Although they never mentioned it, those speakers certainly must suffer much more at the sight of statues vividly and directly depicting slavery — the Edmonson sisters, sculptures at the Contrabands and Freedmen’s Cemetery, the African-American Heritage Cemetery with graves and sculptures — but they did not request removal of those reminders.

Nor did they ask that exhibits and programs in the Black History Museum avoid exhibits, programs and references to slavery, or request Freedom House to post signs warning about its disturbing exhibits about slavery.

In fact, those museums, cemeteries, statues and memorials were recently created and maintained because of the stated wishes of some in the black community and others, with no objection from any Confederate heritage groups whose members pay taxes here. Then-mayor Bill Euille chose the wrenching statue for the Contrabands Cemetery, dedicated in September 2014.

Contrary to a speaker’s assertion at the March 28 public hearing that all the states seceded only because they wanted to continue slavery — and he quoted selectively from some secession ordinances, omitting other relevant information — Virginia and other states seceded for other principles and practical reasons which differed among the several states. Cherry-picking facts to buttress an argument is intellectually dishonest.

I was very discouraged by the mistaken assertions of various speakers about facts relating to our country’s history, especially that of the antebellum, war and postwar periods — even about our Founding Fathers. We know that history books in general use have been written by Northerners who do not know or misrepresent our Southern history.

The T.C. Williams history teachers and administrators with whom I taught in the 1970s and 1980s were unwilling to correct this problem despite my efforts, as I discovered while teaching American literature.

We must do better presenting our history. One suggestion: Effective immediately and until a new museum can be built for our 19th century heritage, use Fort Ward to present both sides, as was done in the past, according to former director Wanda Dowell.

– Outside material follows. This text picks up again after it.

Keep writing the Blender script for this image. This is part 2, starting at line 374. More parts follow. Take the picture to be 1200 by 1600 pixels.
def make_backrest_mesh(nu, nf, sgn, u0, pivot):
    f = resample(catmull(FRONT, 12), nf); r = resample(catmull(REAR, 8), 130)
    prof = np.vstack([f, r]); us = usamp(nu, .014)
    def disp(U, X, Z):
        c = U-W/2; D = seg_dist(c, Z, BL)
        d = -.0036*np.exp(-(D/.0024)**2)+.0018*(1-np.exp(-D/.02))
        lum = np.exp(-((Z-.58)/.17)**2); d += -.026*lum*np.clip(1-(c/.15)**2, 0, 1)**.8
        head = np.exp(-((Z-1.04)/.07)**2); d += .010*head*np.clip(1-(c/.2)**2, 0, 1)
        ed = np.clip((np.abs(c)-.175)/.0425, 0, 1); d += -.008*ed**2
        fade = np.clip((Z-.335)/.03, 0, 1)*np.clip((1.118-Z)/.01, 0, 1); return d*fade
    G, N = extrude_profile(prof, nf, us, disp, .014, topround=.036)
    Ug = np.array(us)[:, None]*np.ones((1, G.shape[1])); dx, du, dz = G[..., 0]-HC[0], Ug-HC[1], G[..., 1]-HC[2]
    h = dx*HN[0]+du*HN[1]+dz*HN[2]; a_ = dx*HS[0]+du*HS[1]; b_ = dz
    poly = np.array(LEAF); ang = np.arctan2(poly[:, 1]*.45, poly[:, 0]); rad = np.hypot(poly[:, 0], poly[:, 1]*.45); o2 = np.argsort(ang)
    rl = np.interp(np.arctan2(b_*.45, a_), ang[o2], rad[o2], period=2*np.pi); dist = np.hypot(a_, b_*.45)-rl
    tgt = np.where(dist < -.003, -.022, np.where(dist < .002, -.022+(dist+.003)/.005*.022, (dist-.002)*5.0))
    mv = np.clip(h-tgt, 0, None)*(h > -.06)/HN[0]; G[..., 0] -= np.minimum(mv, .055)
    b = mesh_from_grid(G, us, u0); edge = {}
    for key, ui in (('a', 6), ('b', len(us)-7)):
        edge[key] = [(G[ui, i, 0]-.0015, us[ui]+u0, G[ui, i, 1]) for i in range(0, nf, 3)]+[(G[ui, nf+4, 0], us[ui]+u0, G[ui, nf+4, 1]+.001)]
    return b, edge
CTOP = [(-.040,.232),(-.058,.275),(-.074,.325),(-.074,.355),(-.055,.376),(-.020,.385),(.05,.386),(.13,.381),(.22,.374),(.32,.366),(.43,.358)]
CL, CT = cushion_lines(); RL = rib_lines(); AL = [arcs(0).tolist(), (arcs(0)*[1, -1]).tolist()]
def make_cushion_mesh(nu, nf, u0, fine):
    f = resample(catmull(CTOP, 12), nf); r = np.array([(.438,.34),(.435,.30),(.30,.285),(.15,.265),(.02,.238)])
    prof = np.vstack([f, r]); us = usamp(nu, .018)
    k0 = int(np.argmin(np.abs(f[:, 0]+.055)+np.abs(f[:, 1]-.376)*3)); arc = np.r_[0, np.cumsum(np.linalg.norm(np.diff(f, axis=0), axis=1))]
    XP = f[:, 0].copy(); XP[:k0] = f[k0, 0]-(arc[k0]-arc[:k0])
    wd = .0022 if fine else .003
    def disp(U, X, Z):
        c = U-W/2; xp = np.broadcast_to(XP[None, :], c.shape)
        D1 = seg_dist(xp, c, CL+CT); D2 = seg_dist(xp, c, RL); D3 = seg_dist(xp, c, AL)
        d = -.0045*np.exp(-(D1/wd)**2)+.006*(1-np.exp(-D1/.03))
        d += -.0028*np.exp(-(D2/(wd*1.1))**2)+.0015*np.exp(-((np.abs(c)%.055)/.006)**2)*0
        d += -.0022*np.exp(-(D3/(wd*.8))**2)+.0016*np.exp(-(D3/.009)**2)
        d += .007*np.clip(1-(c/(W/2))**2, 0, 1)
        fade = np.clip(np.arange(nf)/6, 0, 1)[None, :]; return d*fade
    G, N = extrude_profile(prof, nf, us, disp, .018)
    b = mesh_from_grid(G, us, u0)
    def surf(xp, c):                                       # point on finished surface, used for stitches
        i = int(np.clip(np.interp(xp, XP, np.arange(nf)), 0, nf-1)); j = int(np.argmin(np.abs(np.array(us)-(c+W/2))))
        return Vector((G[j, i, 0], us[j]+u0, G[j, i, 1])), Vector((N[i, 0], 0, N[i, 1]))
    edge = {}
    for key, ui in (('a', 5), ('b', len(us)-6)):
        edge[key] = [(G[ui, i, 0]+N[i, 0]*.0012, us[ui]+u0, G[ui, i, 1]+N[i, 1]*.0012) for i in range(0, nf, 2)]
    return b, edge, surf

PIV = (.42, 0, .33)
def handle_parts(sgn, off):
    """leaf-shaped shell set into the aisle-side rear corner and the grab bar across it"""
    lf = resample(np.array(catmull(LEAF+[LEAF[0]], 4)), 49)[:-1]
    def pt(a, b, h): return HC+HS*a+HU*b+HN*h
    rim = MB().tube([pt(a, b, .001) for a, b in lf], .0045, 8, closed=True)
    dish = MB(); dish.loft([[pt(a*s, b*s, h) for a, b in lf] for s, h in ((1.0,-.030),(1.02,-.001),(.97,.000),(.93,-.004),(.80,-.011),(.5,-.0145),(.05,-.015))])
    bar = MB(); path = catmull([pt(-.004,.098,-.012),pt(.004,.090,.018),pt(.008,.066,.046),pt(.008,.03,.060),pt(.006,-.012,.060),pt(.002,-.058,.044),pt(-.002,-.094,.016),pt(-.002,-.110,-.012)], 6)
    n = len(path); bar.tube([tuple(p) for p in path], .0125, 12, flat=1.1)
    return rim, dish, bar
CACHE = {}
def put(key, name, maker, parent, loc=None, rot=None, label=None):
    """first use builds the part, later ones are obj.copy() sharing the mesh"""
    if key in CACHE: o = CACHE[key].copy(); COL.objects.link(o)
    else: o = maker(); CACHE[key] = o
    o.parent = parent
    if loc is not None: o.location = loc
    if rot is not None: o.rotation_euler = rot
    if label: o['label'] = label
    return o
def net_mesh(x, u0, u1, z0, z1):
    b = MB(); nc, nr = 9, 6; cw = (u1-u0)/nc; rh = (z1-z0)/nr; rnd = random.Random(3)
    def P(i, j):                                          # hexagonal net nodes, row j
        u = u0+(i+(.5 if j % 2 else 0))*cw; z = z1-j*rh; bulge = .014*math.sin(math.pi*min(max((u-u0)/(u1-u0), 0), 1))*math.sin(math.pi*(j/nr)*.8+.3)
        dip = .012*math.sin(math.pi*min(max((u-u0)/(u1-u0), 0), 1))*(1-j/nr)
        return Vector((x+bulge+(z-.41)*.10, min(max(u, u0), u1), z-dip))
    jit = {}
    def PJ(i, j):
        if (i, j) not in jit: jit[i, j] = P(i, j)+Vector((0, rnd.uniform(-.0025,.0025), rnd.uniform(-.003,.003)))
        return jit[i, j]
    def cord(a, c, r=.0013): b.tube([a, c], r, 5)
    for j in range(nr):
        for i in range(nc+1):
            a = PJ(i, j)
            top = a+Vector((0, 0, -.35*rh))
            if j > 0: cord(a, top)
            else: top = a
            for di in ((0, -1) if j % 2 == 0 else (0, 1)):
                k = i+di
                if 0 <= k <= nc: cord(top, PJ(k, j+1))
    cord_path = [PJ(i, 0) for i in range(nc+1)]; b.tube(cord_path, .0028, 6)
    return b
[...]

Because it has emphasized the Union side and many citizens are unfamiliar with or mistaken about our Confederate history, the museum should prioritize teaching about the Confederate side until the new museum opens. Besides displaying Confederate articles including Virginia’s Ordinance of Secession and pro-Union stand prior to Abraham Lincoln’s call for 75,000 troops to invade the South, exhibits and programs should explain the principles and facts about the several secession movements before 1861 and emphasize that secession was legal.